Editor's Note: Valentina Gal is Secretary of AEBC's Toronto Chapter. She spends her time doing consulting work, looking for employment, writing a novel and attending continuing education courses at Ryerson University.

As a blind child, I realized very quickly that, if I wanted independence, I'd have to LEARN to get around. My friends and siblings took me from point A to point B. When I travelled to school, my brother would put me onto a bus and the driver would hand me over to a taxi driver who would drop me off at school. I was not expected to be responsible for the transportation part of my life; most blind people weren't. I still remember the shock in my mother's voice when I came home to Hamilton, unannounced, from my school in Brantford all by myself. Since then, my travels have taken me from the grid patterned streets of central Hamilton and the crescent streets of its suburbs to road trips with a sighted husband, to airplanes which took me to a number of different cities, and finally to the dreaded Toronto subway, which I now couldn't live without. Each style of "getting there" has its own challenges, as well as good points, and while there are some changes, the blind and partially sighted face pretty much the same difficulties they always have.

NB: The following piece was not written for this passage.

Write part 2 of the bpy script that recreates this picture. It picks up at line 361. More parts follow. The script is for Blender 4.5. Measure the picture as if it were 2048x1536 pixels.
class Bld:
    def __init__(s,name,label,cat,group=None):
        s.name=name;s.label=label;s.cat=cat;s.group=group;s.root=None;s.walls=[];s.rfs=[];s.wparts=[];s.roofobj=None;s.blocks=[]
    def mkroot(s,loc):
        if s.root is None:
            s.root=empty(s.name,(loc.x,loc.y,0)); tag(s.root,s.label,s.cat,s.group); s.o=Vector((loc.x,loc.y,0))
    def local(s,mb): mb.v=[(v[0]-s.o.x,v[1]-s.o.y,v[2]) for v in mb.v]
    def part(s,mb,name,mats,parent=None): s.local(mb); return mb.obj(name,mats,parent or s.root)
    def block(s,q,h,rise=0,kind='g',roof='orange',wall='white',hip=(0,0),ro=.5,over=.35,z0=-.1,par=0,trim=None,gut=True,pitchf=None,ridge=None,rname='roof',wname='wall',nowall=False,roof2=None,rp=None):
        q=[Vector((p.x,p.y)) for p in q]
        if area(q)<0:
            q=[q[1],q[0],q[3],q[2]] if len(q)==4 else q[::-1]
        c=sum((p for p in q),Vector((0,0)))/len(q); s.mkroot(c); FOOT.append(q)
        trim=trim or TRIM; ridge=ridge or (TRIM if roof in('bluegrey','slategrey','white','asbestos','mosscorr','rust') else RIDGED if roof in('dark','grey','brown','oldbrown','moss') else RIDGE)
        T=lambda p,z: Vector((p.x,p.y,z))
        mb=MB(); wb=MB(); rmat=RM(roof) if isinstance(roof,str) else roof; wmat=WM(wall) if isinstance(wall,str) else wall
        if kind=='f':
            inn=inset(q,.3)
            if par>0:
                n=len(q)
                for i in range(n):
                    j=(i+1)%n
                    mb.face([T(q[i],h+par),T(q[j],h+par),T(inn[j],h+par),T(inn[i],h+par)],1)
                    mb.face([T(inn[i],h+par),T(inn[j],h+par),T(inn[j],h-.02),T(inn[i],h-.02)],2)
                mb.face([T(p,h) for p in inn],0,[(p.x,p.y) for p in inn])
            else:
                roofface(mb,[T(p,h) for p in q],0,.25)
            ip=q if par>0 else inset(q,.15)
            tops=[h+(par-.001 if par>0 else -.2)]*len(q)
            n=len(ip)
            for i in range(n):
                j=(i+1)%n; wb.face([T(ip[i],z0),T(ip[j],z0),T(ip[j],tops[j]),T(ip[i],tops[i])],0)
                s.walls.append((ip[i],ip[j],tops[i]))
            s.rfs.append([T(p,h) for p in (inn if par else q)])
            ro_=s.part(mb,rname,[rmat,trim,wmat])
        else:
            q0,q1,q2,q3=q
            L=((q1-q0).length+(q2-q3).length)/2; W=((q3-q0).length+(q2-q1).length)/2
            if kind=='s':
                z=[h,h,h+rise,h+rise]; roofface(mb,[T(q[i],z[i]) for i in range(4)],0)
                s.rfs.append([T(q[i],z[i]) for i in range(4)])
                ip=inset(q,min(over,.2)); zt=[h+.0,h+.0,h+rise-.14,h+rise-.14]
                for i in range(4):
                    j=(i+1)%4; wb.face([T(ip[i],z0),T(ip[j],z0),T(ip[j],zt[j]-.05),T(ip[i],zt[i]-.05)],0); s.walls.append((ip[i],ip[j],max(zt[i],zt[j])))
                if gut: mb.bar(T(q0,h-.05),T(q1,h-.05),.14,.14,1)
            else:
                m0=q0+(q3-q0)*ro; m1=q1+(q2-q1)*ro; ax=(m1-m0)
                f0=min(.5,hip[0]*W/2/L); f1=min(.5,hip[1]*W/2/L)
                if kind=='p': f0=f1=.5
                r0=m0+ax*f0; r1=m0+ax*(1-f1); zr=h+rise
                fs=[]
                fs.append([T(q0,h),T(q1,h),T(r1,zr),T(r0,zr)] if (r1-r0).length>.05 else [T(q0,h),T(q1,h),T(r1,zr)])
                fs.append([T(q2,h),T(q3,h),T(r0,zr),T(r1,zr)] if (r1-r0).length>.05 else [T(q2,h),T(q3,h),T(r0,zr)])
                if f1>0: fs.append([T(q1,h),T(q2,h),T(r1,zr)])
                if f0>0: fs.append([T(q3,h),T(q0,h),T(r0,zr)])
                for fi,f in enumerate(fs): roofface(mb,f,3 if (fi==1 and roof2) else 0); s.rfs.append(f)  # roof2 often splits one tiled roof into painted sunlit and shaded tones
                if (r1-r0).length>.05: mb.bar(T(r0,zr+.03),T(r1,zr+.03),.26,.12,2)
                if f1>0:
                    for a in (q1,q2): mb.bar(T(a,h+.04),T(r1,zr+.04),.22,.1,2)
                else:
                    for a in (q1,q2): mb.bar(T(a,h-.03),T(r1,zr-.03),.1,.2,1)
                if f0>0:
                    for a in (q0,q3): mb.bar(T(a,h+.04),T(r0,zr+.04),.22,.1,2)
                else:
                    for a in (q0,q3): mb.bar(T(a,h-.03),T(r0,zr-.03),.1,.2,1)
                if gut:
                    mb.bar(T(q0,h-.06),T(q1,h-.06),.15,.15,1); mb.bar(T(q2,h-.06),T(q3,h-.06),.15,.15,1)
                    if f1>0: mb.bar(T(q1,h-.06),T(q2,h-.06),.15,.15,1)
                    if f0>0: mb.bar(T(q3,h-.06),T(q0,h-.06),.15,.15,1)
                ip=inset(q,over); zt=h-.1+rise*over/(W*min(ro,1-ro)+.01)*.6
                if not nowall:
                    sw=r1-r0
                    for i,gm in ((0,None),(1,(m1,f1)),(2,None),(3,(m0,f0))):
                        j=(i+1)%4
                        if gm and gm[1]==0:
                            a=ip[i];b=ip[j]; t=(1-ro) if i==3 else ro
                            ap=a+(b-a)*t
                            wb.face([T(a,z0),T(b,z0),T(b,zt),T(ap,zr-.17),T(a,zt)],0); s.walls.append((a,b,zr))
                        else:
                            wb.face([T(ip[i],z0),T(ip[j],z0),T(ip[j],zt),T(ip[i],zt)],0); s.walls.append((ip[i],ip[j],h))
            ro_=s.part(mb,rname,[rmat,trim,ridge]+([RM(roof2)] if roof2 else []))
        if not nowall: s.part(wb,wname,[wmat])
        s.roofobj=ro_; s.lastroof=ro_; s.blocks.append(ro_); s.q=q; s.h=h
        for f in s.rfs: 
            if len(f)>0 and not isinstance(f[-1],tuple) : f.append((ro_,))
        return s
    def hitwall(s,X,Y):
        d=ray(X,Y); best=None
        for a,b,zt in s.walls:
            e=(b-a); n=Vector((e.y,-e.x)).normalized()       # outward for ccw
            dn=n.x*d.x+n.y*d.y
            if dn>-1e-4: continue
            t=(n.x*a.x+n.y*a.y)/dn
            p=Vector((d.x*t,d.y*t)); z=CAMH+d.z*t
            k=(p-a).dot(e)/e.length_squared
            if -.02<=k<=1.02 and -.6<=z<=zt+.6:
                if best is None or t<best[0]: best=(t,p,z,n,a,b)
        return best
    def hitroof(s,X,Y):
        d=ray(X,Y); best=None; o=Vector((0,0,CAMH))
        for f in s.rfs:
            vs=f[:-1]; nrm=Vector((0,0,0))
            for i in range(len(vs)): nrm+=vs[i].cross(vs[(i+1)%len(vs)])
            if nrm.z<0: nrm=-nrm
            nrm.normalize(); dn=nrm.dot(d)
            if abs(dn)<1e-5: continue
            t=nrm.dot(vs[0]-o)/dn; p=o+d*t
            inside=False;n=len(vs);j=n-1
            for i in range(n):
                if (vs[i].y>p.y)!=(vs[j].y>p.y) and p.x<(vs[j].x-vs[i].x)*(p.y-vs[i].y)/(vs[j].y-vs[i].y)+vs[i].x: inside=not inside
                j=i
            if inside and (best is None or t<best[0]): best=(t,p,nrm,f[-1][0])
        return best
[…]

I'll never forget how excited I was when, after two mobility lessons from the CNIB rehabilitation teacher, I sported my first white cane and stumbled up the steps of the city bus. I could still see a little and, though I liked the newly found independence, I hated the white cane. It took ten years of inner struggle and getting hit by a bus for me to come to terms with the cane's enormous importance. During those ten years, the educators of the blind changed too. They discovered that giving blind children white canes at an early age and teaching them how to use these tools properly improved blind people's mobility and confidence at a much greater level than the previous practice of waiting till a person was in his late teens. Also, in the eighties, Mohawk College began training mobility instructors of the blind so they were easier to come by. Personal mobility is the most important aspect of being able to negotiate any mode of transportation. It is imperative for blind people to understand how the cane gives them information about where they are and what's around them. The same can be said for those who choose to travel with a guide dog. We haven't yet fully seen how far people with GPS (Global Positioning System) devices will go on their own. The confidence that personal mobility offers is the platform on which GOOD transportation coping skills ARE BUILT.

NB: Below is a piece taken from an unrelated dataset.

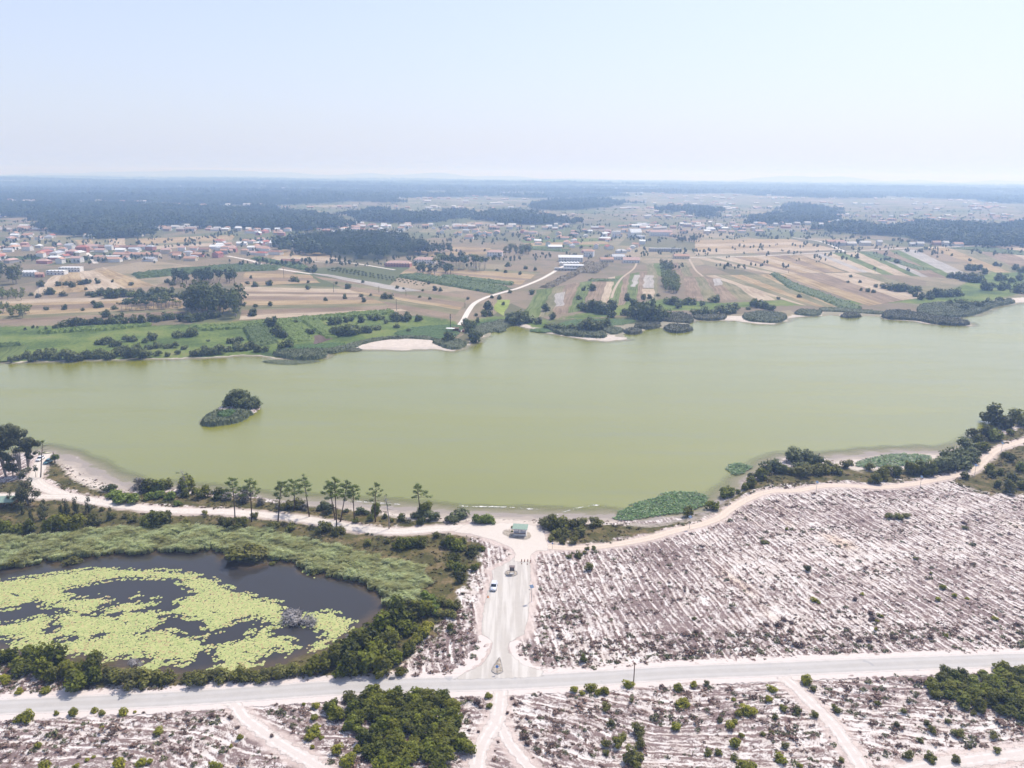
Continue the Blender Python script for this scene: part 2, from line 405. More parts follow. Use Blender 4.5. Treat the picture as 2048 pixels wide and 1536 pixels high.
sand = g.mix(g.mul(g.step(g.noise(0.05, 2, vec=rv), 0.62, 0.72), 0.6), sand, (0.62, 0.47, 0.33))
litter = g.mix(g.step(n_big, 0.4, 0.62), (0.225, 0.165, 0.15), (0.19, 0.125, 0.105))
litter = g.mix(g.mul(g.step(g.add(g.mul(n_fine, 0.5), g.mul(n_an3, 0.5)), 0.46, 0.62), 0.8), litter, (0.12, 0.075, 0.06))
heathc = g.mix(sandm, litter, sand)
# dry grass by the pond and the lake
ngr = g.noise(0.16, 5, 0.6); ngr2 = g.noise(1.1, 4, 0.65)
grs = g.ramp(g.add(g.mul(ngr, 0.62), g.mul(ngr2, 0.38)), [(0.34, (0.042, 0.043, 0.013)), (0.49, (0.088, 0.08, 0.026)), (0.59, (0.175, 0.13, 0.062)), (0.70, (0.29, 0.22, 0.145))])
grm = g.step(g.add(g.attr('grass'), g.mul(g.add(n_mid, -0.5), 9.0)), -0.8, 0.8)
c = g.mix(grm, heathc, grs)
# verge of trampled sand along tracks
vrg = g.step(g.add(g.attr('road'), g.mul(g.add(n_mid, -0.5), 4.5)), 2.2, 0.3)
c = g.mix(g.mul(vrg, 0.8), c, g.mix(n_fine, (0.60, 0.50, 0.44), (0.50, 0.40, 0.34)))
# farmland beyond the lake: patchwork of stubble, fallow and pasture
vmap = g.n('ShaderNodeMapping', {'Vector': g.pos(), 'Rotation': (0, 0, 0.5), 'Scale': (0.010, 0.0042, 1)}).outputs[0]
vor = g.n('ShaderNodeTexVoronoi', {'Vector': vmap, 'Scale': 1.0, 'Randomness': 0.8}).outputs['Color']
vr = g.n('ShaderNodeSeparateColor', {0: vor}).outputs
fld = g.ramp(vr[0], [(0.0, (0.30, 0.225, 0.15)), (0.2, (0.21, 0.165, 0.115)), (0.4, (0.245, 0.185, 0.12)), (0.55, (0.13, 0.125, 0.06)), (0.7, (0.36, 0.28, 0.19)), (0.82, (0.09, 0.115, 0.04)), (1.0, (0.17, 0.135, 0.09))])
fld = g.mix(g.mul(g.step(g.noise(0.02, 5, 0.65), 0.45, 0.65), 0.5), fld, (0.11, 0.12, 0.05))
fld = g.mix(g.mul(g.step(g.noise(0.0045, 4, 0.6), 0.42, 0.60), g.attr('plain')), fld, g.mix(n_mid, (0.085, 0.125, 0.04), (0.14, 0.155, 0.07)))
fld = g.mix(g.mul(g.noise(0.5, 5, 0.7), 0.5), fld, g.mix(0.5, fld, (0.10, 0.08, 0.05)))
farm = g.attr('far')
c = g.mix(farm, c, fld)
grn = g.ramp(g.add(g.mul(g.noise(0.03, 4, 0.6), 0.55), g.mul(g.noise(0.45, 5, 0.7), 0.45)), [(0.34, (0.04, 0.062, 0.02)), (0.46, (0.085, 0.125, 0.03)), (0.54, (0.15, 0.19, 0.045)), (0.64, (0.20, 0.195, 0.075)), (0.74, (0.25, 0.21, 0.12))])
gm = g.mul(g.step(g.add(g.attr('green'), g.mul(g.add(n_mid, -0.5), 22.0)), -1.5, 2.0), g.attr('isfar'))
c = g.mix(gm, c, grn)
c = g.mix(g.attr('wood'), c, g.mix(n_mid, (0.028, 0.04, 0.018), (0.06, 0.065, 0.03)))
# beaches and the wet margin of the lake
ld = g.attr('lake')
bm = g.step(g.add(g.attr('beach'), g.mul(g.add(n_mid, -0.5), 6.0)), -0.7, 0.9)
bm = g.math('MAXIMUM', bm, g.step(g.add(ld, g.mul(n_mid, 2.0)), 2.6, 1.2))
bs = g.mix(g.step(n_mid, 0.3, 0.7), (0.58, 0.505, 0.43), (0.50, 0.43, 0.36))
wetn = g.add(ld, g.mul(g.add(g.noise(0.12, 3), -0.5), 6.0))
bs = g.mix(g.mul(g.step(wetn, 7.5, 4.5), g.add(1.0, g.mul(g.attr('isfar'), -0.85))), bs, g.mix(g.step(wetn, 3.8, 2.6), (0.37, 0.315, 0.265), (0.30, 0.26, 0.225)))
bs = g.mix(g.step(ld, 0.5, -0.4), bs, (0.27, 0.24, 0.17))
c = g.mix(bm, c, bs)
pdm = g.step(g.add(g.attr('pond'), g.mul(n_mid, 0.8)), 1.2, 0.2)
c = g.mix(pdm, c, (0.085, 0.065, 0.04))
GROUND_M = g.end(g.bsdf(c, 0.92, 0.12, bump=g.add(g.mul(n_fine, 0.6), g.mul(g.noise(9.0, 3), 0.4)), bstr=0.5, bdist=0.12))

# forest floor mask (woods are listed here so that the ground under them is dark)
def wpoly(s): return gpoly(P(s))
WOODS = {
    'forest': [wpoly('-900,441 0,437 70,432 100,445 130,470 220,476 265,474 300,455 372,448 388,432 400,430 415,455 520,460 600,461 680,456 655,440 600,432 560,424 520,412 640,408 700,405 790,408 '
                     '800,398 1000,392 1060,398 1250,395 1500,392 1560,398 1640,402 1740,400 1750,394 1900,402 2100,412 3000,420 3000,372 2048,371 1024,363 0,355 -900,350')],
    'copse': [wpoly(s) for s in ('598,494 640,480 690,476 760,482 800,494 850,505 835,512 790,512 765,520 720,524 690,516 640,508', '700,432 760,425 830,432 900,430 925,424 935,432 860,446 760,446',
              '948,436 1000,428 1040,424 1065,436 1150,446 1130,452 1050,449 970,444', '1070,412 1090,405 1180,404 1280,408 1190,418 1090,424', '1318,430 1340,420 1390,416 1428,424 1424,436 1360,432',
              '1500,440 1545,428 1610,430 1655,428 1660,440 1620,448 1530,450', '1650,460 1710,452 1720,464 1660,466', '1735,462 1790,464 1800,472 1740,470',
              '1810,462 1850,452 1940,455 1985,465 2020,480 1980,494 1920,490 1850,482 1830,472', '2020,455 2100,448 2100,496 2040,494 2010,480', '1560,424 1600,412 1660,420 1640,428',
              '410,442 440,436 560,440 650,448 690,452 640,460 540,456 420,456')]}
wood_d = np.max([near_sdf(gp, q, 300) for v in WOODS.values() for q in v], 0)
wn_ = 1.0 * np.clip(0.5 + (wood_d + 60 * wob(gx, gy, 420, 2) * np.clip((gy - 1500) / 2000, 0, 1)) / 30, 0, 1)
clear = np.clip((wob(gx * 0.45, gy * 1.0, 900, 3) - 0.34) * 6, 0, 1) * np.clip((gy - 2000) / 500, 0, 1)
wn_ = wn_ * (1 - clear); wn_ = np.where(gy > 7500, np.maximum(wn_, 0.35), wn_)
def wood_at(x, y):
    q = np.stack([x, y], 1)
    dd = np.max([near_sdf(q, w, 300) for v in WOODS.values() for w in v], 0)
    k = 0.5 + (dd + 60 * wob(x, y, 420, 2) * np.clip((y - 1500) / 2000, 0, 1)) / 70
    cl = np.clip((wob(x * 0.45, y, 900, 3) - 0.34) * 6, 0, 1) * np.clip((y - 2000) / 500, 0, 1)
    gap = np.clip((wob(x, y, 240, 2) - 0.48) * 4, 0, 1)
    return np.clip(k, 0, 1) * (1 - cl) * (1 - gap)
farv = np.clip((gy - 430) / 12, 0, 1)
me = mesh_np('ground', np.stack([gx, gy, gz], 1), GF, [GROUND_M], True,
             {'row': ('POINT', row), 'along': ('POINT', along), 'grass': ('POINT', grass_d), 'road': ('POINT', road_d), 'far': ('POINT', farv), 'isfar': ('POINT', farv),
              'plain': ('POINT', 0.7 * np.clip((gy - 1150) / 500, 0, 1)), 'green': ('POINT', green_d), 'wood': ('POINT', wn_), 'lake': ('POINT', np.where(isl > -14, isl * 6 + 2.0, lake_d)), 'beach': ('POINT', beach_d), 'pond': ('POINT', pond_d)})
tag(link('ground', me), 'pale sandy ground and dry farmland reaching to the horizon', kind='structure')

# ------------------------------------------------------------------ water
def water(name, depth_attr, mask, z, mat, label):
    keep = mask[GF].any(1); Fk = GF[keep]
    used = np.unique(Fk); re = np.full(len(gp), -1); re[used] = np.arange(len(used))
    V = np.stack([gx[used], gy[used], np.full(len(used), z)], 1)
    m2 = mesh_np(name, V, re[Fk], [mat], True, {'dep': ('POINT', depth_attr[used])})
    return tag(link(name, m2), label, kind='structure')
w = Mat('turbid_green_lake_water')
wv = w.n('ShaderNodeMapping', {'Vector': w.pos(), 'Rotation': (0, 0, 0.35), 'Scale': (0.6, 1.6, 1)}).outputs[0]
waves = w.add(w.mul(w.noise(0.9, 3, 0.6, wv), 0.6), w.mul(w.noise(3.4, 2, 0.5, wv), 0.25))
drift = w.noise(0.012, 4, 0.55, w.n('ShaderNodeMapping', {'Vector': w.pos(), 'Scale': (0.45, 1.8, 1)}).outputs[0])
wc = w.mix(drift, (0.182, 0.186, 0.012), (0.224, 0.214, 0.018))
wc = w.mix(w.mul(w.step(w.noise(0.03, 4, 0.6, w.n('ShaderNodeMapping', {'Vector': w.pos(), 'Scale': (0.25, 2.2, 1)}).outputs[0]), 0.52, 0.7), 0.22), wc, (0.16, 0.17, 0.09))
wind = w.step(w.noise(0.022, 4, 0.65, w.n('ShaderNodeMapping', {'Vector': w.pos(), 'Rotation': (0, 0, 0.2), 'Scale': (0.3, 1.5, 1)}).outputs[0]), 0.35, 0.7)
ws = w.bsdf(wc, w.add(0.07, w.mul(wind, 0.2)), 1.0, bump=waves, bstr=0.6, bdist=0.2, IOR=1.48)
al = w.step(w.attr('dep'), 0.2, -8.5)
LAKE_M = w.end(w.cut(ws, w.add(0.12, w.mul(al, 0.88))))
water('lake', np.where(isl > -14, isl * 8, lake_d), lake_d < 2.5, LAKE_Z, LAKE_M, 'wide shallow lake of turbid green water')
w = Mat('dark_pond_water')
pv = w.add(w.mul(w.noise(1.1, 3, 0.6), 0.6), w.mul(w.noise(5.0, 2), 0.2))
pc = w.mix(w.step(w.attr('dep'), 0.0, -4.0), (0.085, 0.06, 0.035), (0.040, 0.036, 0.032))
POND_M = w.end(w.bsdf(pc, 0.10, 0.5, bump=pv, bstr=0.25, bdist=0.06, IOR=1.33))
water('pond', pond_d, pond_d < 1.2, POND_Z, POND_M, 'dark still pond with floating lily mats')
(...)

While bus entrances were lowered and street crossing signals were installed, along with elevators for the disabled, the public attitude also changed. The two-for-one fares that were won by our veteran predecessors, as charitable ways of helping the blind, were challenged. Today, only those who need personal attendance in-flight may have the two-for-one ticket on an airplane. Their guide dogs, however, have to be accommodated. On the other hand, bus and train fares have stayed the same. The front seats of busses that were voluntarily given to us as a kindness became a matter of policies that promoted our rights. Sensitivity training is a part of bus and taxi driver training--whether it is always followed is another matter. Preboarding the disabled is a standard practice, unless you get stuck in a backlog and have to fight your way through. Society moved from a charitable attitude of "looking after the blind" to one that treats them more equally.

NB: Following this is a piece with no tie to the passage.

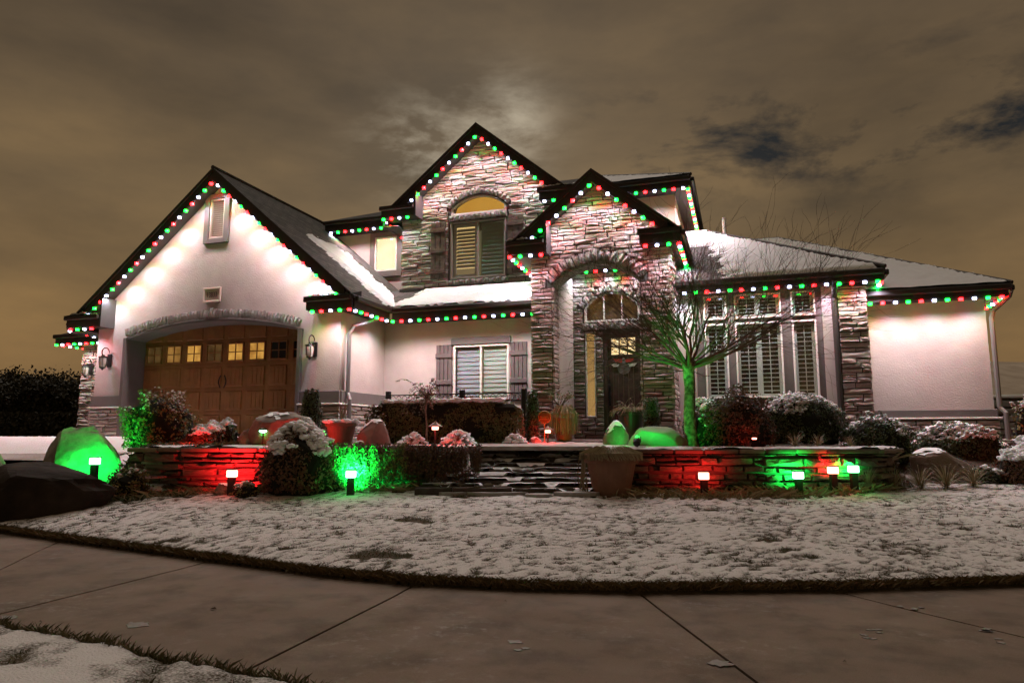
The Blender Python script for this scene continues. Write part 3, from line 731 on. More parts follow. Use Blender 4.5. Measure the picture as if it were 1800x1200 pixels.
for a, b in ((-6.37, -5.75), (-5.70, -5.08)):
    MB().box(a, b, 15.20, 15.205, 2.045, 3.235).build('pane', GLASSS if a < -6 else GLASS, w)
    MB().box(a, b, 15.30, 15.31, 2.03, 3.25).build('blind_back', LOUV, w)
    louvers(w, a + .03, b - .01, 2.08, 3.20, 15.255, 11, ang=80, w=.046)
def shutter(x0, x1, z0, z1, y, m, nb=4, rails=(), label=None):
    bw = (x1 - x0) / nb
    s_ = MB().box(x0, x1, y - .008, y, z0, z1).build('shutter', m, house, label=label)
    for i in range(nb): MB().box(x0 + i * bw + .006, x0 + (i + 1) * bw - .006, y - .035, y - .008, z0, z1, .006).build('board', m, s_)
    for z in rails: MB().box(x0 - .01, x1 + .01, y - .06, y - .035, z - .055, z + .055, .01).build('batten', m, s_)
shutter(-6.86, -6.45, 1.95, 3.31, 15.2, GREY, 4, (3.05, 2.42)); shutter(-5.0, -4.6, 1.95, 3.31, 15.2, GREY, 4, (3.05, 2.42))

# --- central stone gable
CPX, CPZ, CS = -6.10, 8.85, .85
arcC = arc(-6.17, .74, 6.96, .31, 14)
hole = [(-6.93, 5.11), (-6.93, 6.62), (-5.43, 6.62), (-5.43, 5.11)]
hole2 = [(-6.91, 6.80)] + arcC[1:-1] + [(-5.43, 6.80)]
cw = wall('stone_gable_wall', MORTAR, house, [(-8.28, 4.2), (-3.7, 4.2), (-3.7, 6.8), (CPX, CPZ), (-8.28, 7.0)], [hole, hole2], 16.15, 16.4)
def arch_iv(cx, hw, zs, rise, pad):
    r = (hw * hw + rise * rise) / (2 * rise); zc = zs + rise - r
    def f(z):
        q = (r + pad) ** 2 - (z - zc) ** 2
        return (cx - sqrt(q), cx + sqrt(q)) if q > 0 and z >= zs - .02 else None
    return f
aC = arch_iv(-6.17, .74, 6.96, .31, .17)
def ivC(z):
    hw = (CPZ - .02 - z) / CS; iv = [(max(-8.32, CPX - hw), min(-3.7, CPX + hw))]
    if iv[0][1] - iv[0][0] < .1: return []
    if 4.93 < z < 6.80: iv = cut(iv, -6.99, -5.37)
    if 6.79 < z < 6.97: iv = cut(iv, -7.0, -5.35)
    k = aC(z)
    if k and z < 7.5: iv = cut(iv, max(k[0], -7.05), min(k[1], -5.30))
    return iv
stones(cw, FY(16.15), 4.45, 8.8, ivC, hr=(.05, .11), lr=(.18, .55), dep=(.04, .09))
cl_ = box('stone_return', MORTAR, house, -8.28, -8.0, 16.402, 17.3, 4.6, 7.0)
ca_ = MB().box(-6.3, -6.04, 16.13, 16.149, 7.27, 7.4).build('window_arch', MORTAR, house)
arc_stones(ca_, 16.14, -6.17, .78, 6.96, .32, .17, 15, .12)
lt = MB().box(-6.95, -5.41, 16.13, 16.149, 6.63, 6.79).build('window_lintel', MORTAR, house); row_stones(lt, 16.14, -6.97, -5.39, 6.635, 6.785, 11, .11)
sl = MB().box(-6.95, -5.41, 16.13, 16.149, 4.95, 5.09).build('window_sill', MORTAR, house); row_stones(sl, 16.14, -7.0, -5.36, 4.94, 5.10, 10, .13)
WT = mat('window_taupe', (.26, .235, .21), .5)
w = win_frame(house, -6.93, -5.43, 5.11, 6.62, 16.10, .05, (-6.18,), WT)
MB().box(-6.88, -6.205, 16.15, 16.155, 5.16, 6.57).build('pane', GLASS, w); MB().box(-6.155, -5.48, 16.15, 16.155, 5.16, 6.57).build('pane', GLASSD, w)
f = win_frame(w, -6.88, -6.205, 5.16, 6.57, 16.19, .085, (), WT, .03, 'blind_frame')
MB().box(-6.86, -6.21, 16.30, 16.31, 5.42, 6.56).build('lit_room', LIT_BLIND, w)
louvers(w, -6.80, -6.25, 5.42, 6.46, 16.245, 11, m=WT, ang=52, w=.058)
MB().box(-6.15, -5.48, 16.30, 16.31, 5.16, 6.57).build('blind_back', LOUV, w)
louvers(w, -6.10, -5.49, 5.25, 6.52, 16.24, 13, ang=68, w=.053)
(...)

Are we better off now than we were then? It depends on the day. When I sit on the subway in Toronto, or on a bus in Hamilton or London, and hear the stops called out, I'm grateful to David Lepofsky--a blind lawyer in Toronto who advocated for audible announcements on public transit--for his court battles. I learn where all of the streets are and know where I am. Certainly, I appreciate the notion of free public transit for the blind. For the seventy percent or so of us who aren't working, this privilege is the lifeline to an active lifestyle. However, when someone ignores me when I'm lost and only want to get home, I'm as frustrated as I always have been. In a small town or suburb where there is limited or no bus or train service, I'm as dependent as I ever was.

So what's my point? Transportation issues for the blind and partially sighted are very complex and have as many solutions as the number of disabled people who want to get around. As we move forward in this new decade, we need to tread carefully as we advocate so that we don't lose some of the basic things we take for granted, whether they come from a charitable source or not.